50 YEARS ago

Extracts from the Barry & District

News of October 29, 1964:

Following criticism at the last meeting of the Barry Public Works and Planning Committee of a £1.5million housing development scheme at Westward Rise, Barry, the South Wales and Monmouthshire Housing Association has submitted a new outline application.

The public inquiry held at the Memorial Hall on Thursday and Friday morning over the proposed closing of Forrest Drive to enable a Butlin Camp to be constructed at Barry Island proved to be a keenly contested fight and it will now be the decision of the Minister of Transport as to whether the road should be closed. His decision is likely to be made public in a short time.

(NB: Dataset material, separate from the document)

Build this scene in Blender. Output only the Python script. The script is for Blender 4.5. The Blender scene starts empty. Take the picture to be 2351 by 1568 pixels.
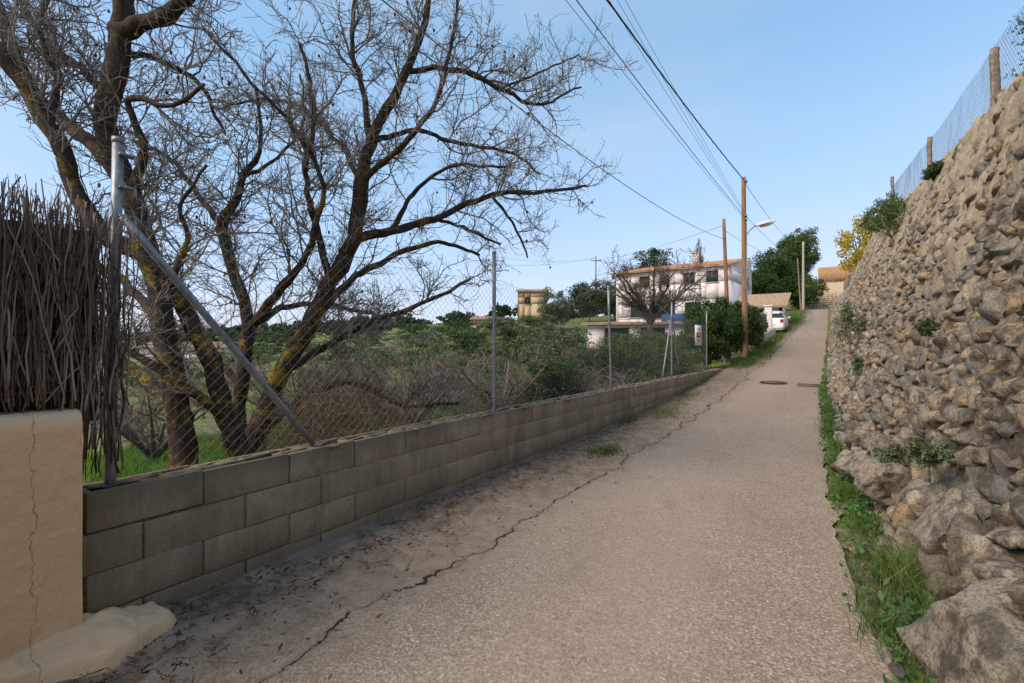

A Barry councillor hit out at a meeting of the Public Works and Planning Committee on Monday against what he described as the “deplorable” condition of roads on a new state at Gibbonsdown.

Only 49 more shopping days to Christmas and on Friday, nine weeks before the event, Father Christmas was installed in a grotto in the toy department of Seccombes, Holton Road.

Children, who can persuade their parents to part with the necessary 2s. 6d., can enter a fairyland for a few minutes wooed by nursery rhymes.

Because of the shortage of Public health inspectors the Barry Health Committee was warned on Monday that it would be in a terrible mess if the town encountered a similar epidemic to the recent typhoid outbreak at Aberdeen.

It was stated that the department had been advertising for months to fill a vacancy and to secure an additional inspector at a cost of nearly £200. There was a national shortage of these officials.

A very successful showing of Art films was presented at St Mary’s Hall, Barry, on Tuesday last by the Welsh Committee of the Arts Council and the British Film Institute sponsored by the Barry Business and Professional Women’s Club.